Published: May 4, 2010

Texas A&M is modernizing. It's more racially diverse than a generation ago. And the fall semester was the first with more freshmen women than men.

But is it ready for the next giant leap to emulate peers such as the University of California at Los Angeles and the University of Texas?

Is it ready for ... the undie run?

A group of students dubbed the Undie Committee had planned the "First Annual Undie Run" for late Wednesday. It could have been glorious, with music, food, raffles, a tug-of-war (in underwear, of course) and cash prizes, with the clothing left behind donated to Twin City Mission.

It wasn't to be.

"The administration was not open to our idea at all and created some huge obstacles for our staff," said Undie Committee member Kendrick Thompson, in an e-mail. "You would imagine for an event so focused on being charitable, A&M would be more understanding."

A spokeswoman for transportation services said the group didn't submit required forms, including a safety plan required for night events, and that the process could have been smoother if it was initiated more than a few weeks before the event.

"They did not follow through on their part," said June Broughton with transportation services. "We really try to work with student groups and do whatever we can to make their event happen."

The Undie Committee is regrouping.

An opinion piece Friday in student newspaper The Battalion poked fun at the event, unaware that it had been canceled.

Lighten up, says Brittany Dever, co-chair of the Undie Committee and a senior English and international studies double major: It's a fun event for a good cause.

"Everyone's getting so hung up on the idea of people running around naked," she said. "We wouldn't be naked.
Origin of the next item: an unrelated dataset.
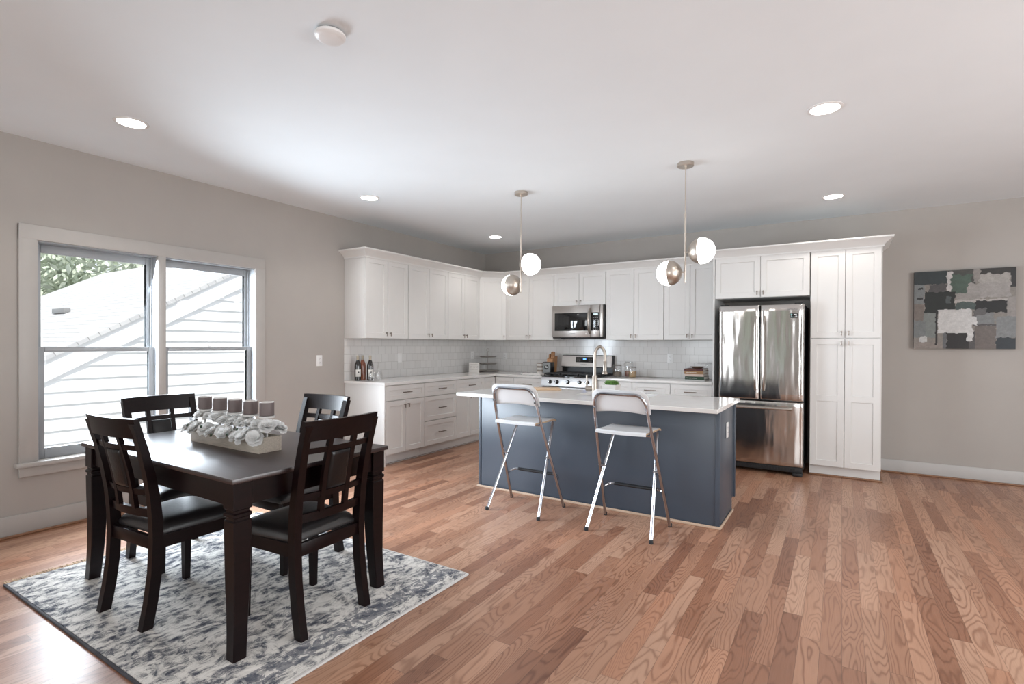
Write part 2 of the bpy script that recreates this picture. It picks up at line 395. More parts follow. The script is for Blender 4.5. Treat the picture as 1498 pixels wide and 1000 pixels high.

You could see the same thing at the swimming pool."

She lowers her voice: "I could even argue that the girls at Northgate wear even less, and we all know that."

She admits the group could have began its quest with administration earlier. Even so, she said, she feels a more powerful force at work: Aggieland's conservative sensibility.

She's not sure if Texas A&M is ready for an undie run, but ready or not, here it comes ... off. It will happen next semester, one way or the other, she said.

"Many things have gone on that people haven't been ready for," Dever said. "But it becomes pushed on them, and eventually, it becomes who they are."